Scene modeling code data
☆ ☆ ☆
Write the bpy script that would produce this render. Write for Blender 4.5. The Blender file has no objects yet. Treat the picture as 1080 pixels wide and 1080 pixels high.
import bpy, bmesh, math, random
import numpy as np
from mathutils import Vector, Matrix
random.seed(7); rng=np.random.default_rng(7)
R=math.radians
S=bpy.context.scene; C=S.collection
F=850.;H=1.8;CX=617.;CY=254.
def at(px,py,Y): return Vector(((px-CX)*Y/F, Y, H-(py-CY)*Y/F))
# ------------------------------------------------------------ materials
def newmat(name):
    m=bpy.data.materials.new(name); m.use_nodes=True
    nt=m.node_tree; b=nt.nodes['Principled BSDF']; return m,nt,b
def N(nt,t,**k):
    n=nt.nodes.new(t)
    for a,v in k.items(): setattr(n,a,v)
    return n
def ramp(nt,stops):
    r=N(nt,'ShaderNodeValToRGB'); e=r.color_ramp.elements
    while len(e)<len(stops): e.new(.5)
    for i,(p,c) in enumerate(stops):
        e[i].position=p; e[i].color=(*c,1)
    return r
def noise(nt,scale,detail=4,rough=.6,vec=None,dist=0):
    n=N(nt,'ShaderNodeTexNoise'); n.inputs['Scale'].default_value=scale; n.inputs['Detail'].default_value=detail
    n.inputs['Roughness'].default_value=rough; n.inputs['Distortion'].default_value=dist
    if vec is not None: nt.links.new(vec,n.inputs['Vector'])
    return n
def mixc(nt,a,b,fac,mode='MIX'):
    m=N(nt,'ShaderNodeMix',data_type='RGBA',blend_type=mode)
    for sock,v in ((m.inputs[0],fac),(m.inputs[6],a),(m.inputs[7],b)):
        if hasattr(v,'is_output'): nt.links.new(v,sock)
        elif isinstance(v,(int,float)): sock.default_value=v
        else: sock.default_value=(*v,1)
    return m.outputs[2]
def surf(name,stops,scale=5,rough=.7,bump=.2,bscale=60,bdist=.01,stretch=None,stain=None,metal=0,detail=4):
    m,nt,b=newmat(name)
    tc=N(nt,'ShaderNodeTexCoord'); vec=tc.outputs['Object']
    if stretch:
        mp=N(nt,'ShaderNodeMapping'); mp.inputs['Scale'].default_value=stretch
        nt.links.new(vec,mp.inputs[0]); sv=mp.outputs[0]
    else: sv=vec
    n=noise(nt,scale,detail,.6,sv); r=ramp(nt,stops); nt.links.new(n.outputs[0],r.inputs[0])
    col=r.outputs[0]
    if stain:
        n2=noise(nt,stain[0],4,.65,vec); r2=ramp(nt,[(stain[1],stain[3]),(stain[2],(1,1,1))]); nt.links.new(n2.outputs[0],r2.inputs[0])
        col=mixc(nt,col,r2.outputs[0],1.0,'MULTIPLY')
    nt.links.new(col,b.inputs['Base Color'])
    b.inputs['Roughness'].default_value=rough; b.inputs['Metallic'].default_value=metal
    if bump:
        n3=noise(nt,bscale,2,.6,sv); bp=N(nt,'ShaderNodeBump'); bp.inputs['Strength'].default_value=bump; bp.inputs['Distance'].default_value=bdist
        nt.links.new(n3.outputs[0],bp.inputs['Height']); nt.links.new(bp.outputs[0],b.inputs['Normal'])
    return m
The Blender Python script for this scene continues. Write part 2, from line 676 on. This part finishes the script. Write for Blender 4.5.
☆ ☆ ☆
### [GIVEN EXERCISE]
Extract all the entries word for word.

### [THE OUTPUT]
Write the bpy script that would produce this render. Write for Blender 4.5. The Blender file has no objects yet. Treat the picture as 1080 pixels wide and 1080 pixels high.
import bpy, bmesh, math, random
import numpy as np
from mathutils import Vector, Matrix
random.seed(7); rng=np.random.default_rng(7)
R=math.radians
S=bpy.context.scene; C=S.collection
F=850.;H=1.8;CX=617.;CY=254.
def at(px,py,Y): return Vector(((px-CX)*Y/F, Y, H-(py-CY)*Y/F))
# ------------------------------------------------------------ materials
def newmat(name):
    m=bpy.data.materials.new(name); m.use_nodes=True
    nt=m.node_tree; b=nt.nodes['Principled BSDF']; return m,nt,b
def N(nt,t,**k):
    n=nt.nodes.new(t)
    for a,v in k.items(): setattr(n,a,v)
    return n
def ramp(nt,stops):
    r=N(nt,'ShaderNodeValToRGB'); e=r.color_ramp.elements
    while len(e)<len(stops): e.new(.5)
    for i,(p,c) in enumerate(stops):
        e[i].position=p; e[i].color=(*c,1)
    return r
def noise(nt,scale,detail=4,rough=.6,vec=None,dist=0):
    n=N(nt,'ShaderNodeTexNoise'); n.inputs['Scale'].default_value=scale; n.inputs['Detail'].default_value=detail
    n.inputs['Roughness'].default_value=rough; n.inputs['Distortion'].default_value=dist
    if vec is not None: nt.links.new(vec,n.inputs['Vector'])
    return n
def mixc(nt,a,b,fac,mode='MIX'):
    m=N(nt,'ShaderNodeMix',data_type='RGBA',blend_type=mode)
    for sock,v in ((m.inputs[0],fac),(m.inputs[6],a),(m.inputs[7],b)):
        if hasattr(v,'is_output'): nt.links.new(v,sock)
        elif isinstance(v,(int,float)): sock.default_value=v
        else: sock.default_value=(*v,1)
    return m.outputs[2]
def surf(name,stops,scale=5,rough=.7,bump=.2,bscale=60,bdist=.01,stretch=None,stain=None,metal=0,detail=4):
    m,nt,b=newmat(name)
    tc=N(nt,'ShaderNodeTexCoord'); vec=tc.outputs['Object']
    if stretch:
        mp=N(nt,'ShaderNodeMapping'); mp.inputs['Scale'].default_value=stretch
        nt.links.new(vec,mp.inputs[0]); sv=mp.outputs[0]
    else: sv=vec
    n=noise(nt,scale,detail,.6,sv); r=ramp(nt,stops); nt.links.new(n.outputs[0],r.inputs[0])
    col=r.outputs[0]
    if stain:
        n2=noise(nt,stain[0],4,.65,vec); r2=ramp(nt,[(stain[1],stain[3]),(stain[2],(1,1,1))]); nt.links.new(n2.outputs[0],r2.inputs[0])
        col=mixc(nt,col,r2.outputs[0],1.0,'MULTIPLY')
    nt.links.new(col,b.inputs['Base Color'])
    b.inputs['Roughness'].default_value=rough; b.inputs['Metallic'].default_value=metal
    if bump:
        n3=noise(nt,bscale,2,.6,sv); bp=N(nt,'ShaderNodeBump'); bp.inputs['Strength'].default_value=bump; bp.inputs['Distance'].default_value=bdist
        nt.links.new(n3.outputs[0],bp.inputs['Height']); nt.links.new(bp.outputs[0],b.inputs['Normal'])
    return m
The Blender Python script for this scene continues. Write part 2, from line 676 on. This part finishes the script. Write for Blender 4.5.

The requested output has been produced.